Axiomatic explanation of why the volume of a parallelepiped is equal to the area of its base times its height [closed]

Question

I asked this in MSE, it flashed and disappeared.

Let $V_n$ be the volume on the set of polytopes in $\mathbb R^n$, defined axiomatically, i.e. a functional, that assigns to each polytope $P\subseteq\mathbb R^n$ a real number $V_n(P)\ge 0$ in such a way that the following conditions are fulfilled:

1. For the unit hypercube $C\subseteq\mathbb R^n$ $$ V_n(C)=1, $$

2. If $P\cap Q=\varnothing$, then $$ V_n(P\cup Q)=V_n(P)+V_n(Q), $$

3. If $P$ is made from $Q$ by a motion, then $$ V_n(P)=V_n(Q). $$ Question:

   Is there a simple way to prove that the $n$-th volume of a parallelepiped $P_{a_1,...,a_n}$ spanned by $n$ vectors $a_1,...,a_n$ is the poduct of the $n-1$-th volume of $P_{a_1,...,a_{n-1}}$ and the height of $P_{a_1,...,a_n}$ with respect to the base $P_{a_1,...,a_{n-1}}$, $$ V_n(P_{a_1,...,a_n})=V_{n-1}(P_{a_1,...,a_{n-1}})\cdot \left|\text{pr}_{\{a_1,...,a_{n-1}\}^\perp}(a_n)\right| $$ ?

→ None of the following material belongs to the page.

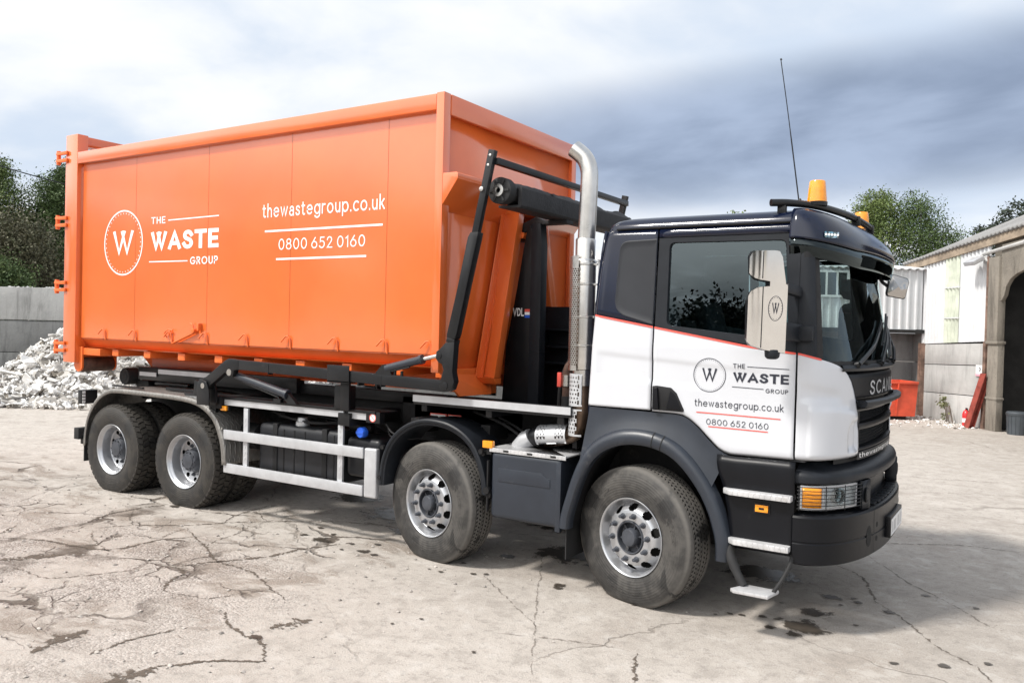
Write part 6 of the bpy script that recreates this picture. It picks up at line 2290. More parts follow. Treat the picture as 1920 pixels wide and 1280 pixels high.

(Here $\text{pr}_{\{a_1,...,a_{n-1}\}^\perp}(a_n)$ is the orthogonal projection of $a_n$ to the orthogonal complement $\{a_1,...,a_{n-1}\}^\perp$ of $\{a_1,...,a_{n-1}\}$, i.e. the height of $P_{a_1,...,a_n}$.)

P.S. This is not for math reasearch, this is for teaching.

Answer 1

If you replace your 2nd axiom by the more natural one, namely the inclusion-exclusion principle,

$$\mu(P\cup Q)=\mu(P)+\mu(Q)-\mu(P\cap Q), $$

then a lot can be said. (Functions on the set of polytopes satisfying the above conditions are called valuations.) I will assume this holds the sequel.

$\newcommand{\Pix}{Pix}$ Denote by $\Pix(n)$ the set of pixelations of $\newcommand{\bR}{\mathbb{R}}$ $\bR^n$, i.e., sets that are unions of paralelipipeds with faces parallel to the coordinate face.

Theorem 2.19 from these very nice notes imply that for any box $B=[a_1,b_1]\times \cdots \times [a_n,b_n]$ we have

$$\mu(B)=\prod_k(b_k-a_k). $$

If you replace the nonnegativity assumption with a stronger continuity assumption, then the result is a special case of Hadwiger's characterization theorem; see Chapter 4 of the same notes.